** Problem to work on **
Reproduce the top of the data verbatim, through and including the line that contains "COL = SC.collection".

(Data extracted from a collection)
------------------------

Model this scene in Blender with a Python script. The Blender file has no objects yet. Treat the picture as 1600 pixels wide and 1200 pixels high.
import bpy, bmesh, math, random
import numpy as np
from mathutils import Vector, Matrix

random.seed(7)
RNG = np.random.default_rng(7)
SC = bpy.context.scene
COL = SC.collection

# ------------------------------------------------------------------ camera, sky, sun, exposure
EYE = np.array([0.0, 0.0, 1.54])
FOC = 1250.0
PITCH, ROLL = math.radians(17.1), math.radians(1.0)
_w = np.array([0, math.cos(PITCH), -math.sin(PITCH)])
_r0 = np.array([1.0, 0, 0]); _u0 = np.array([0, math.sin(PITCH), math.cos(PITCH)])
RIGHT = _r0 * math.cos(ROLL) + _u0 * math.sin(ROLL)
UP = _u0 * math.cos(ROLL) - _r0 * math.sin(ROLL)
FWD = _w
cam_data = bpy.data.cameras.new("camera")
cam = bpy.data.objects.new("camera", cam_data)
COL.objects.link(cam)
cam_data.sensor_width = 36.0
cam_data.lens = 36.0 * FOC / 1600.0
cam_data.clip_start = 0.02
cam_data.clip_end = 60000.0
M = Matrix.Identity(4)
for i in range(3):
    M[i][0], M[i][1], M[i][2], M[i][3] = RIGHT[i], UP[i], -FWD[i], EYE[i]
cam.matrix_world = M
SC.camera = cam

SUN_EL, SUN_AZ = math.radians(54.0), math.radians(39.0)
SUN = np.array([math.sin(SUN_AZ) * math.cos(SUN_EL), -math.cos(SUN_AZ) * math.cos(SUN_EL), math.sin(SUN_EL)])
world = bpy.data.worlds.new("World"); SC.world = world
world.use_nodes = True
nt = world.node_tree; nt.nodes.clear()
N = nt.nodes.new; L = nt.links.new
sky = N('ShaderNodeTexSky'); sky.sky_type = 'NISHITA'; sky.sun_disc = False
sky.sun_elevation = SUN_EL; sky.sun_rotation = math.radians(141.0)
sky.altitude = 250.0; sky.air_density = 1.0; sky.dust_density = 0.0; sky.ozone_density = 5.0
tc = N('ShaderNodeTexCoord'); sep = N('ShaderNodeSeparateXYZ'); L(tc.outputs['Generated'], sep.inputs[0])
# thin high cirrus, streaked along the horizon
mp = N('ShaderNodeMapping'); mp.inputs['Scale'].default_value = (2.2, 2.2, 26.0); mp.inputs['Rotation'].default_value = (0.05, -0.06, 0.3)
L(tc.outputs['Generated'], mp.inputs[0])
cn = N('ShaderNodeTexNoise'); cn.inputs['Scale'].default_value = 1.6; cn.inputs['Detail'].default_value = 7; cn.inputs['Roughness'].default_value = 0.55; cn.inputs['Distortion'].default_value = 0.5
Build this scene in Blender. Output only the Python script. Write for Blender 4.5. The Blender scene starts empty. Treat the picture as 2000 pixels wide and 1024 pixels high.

------------------------

** Exercise result **
Model this scene in Blender with a Python script. The Blender file has no objects yet. Treat the picture as 1600 pixels wide and 1200 pixels high.
import bpy, bmesh, math, random
import numpy as np
from mathutils import Vector, Matrix

random.seed(7)
RNG = np.random.default_rng(7)
SC = bpy.context.scene
COL = SC.collection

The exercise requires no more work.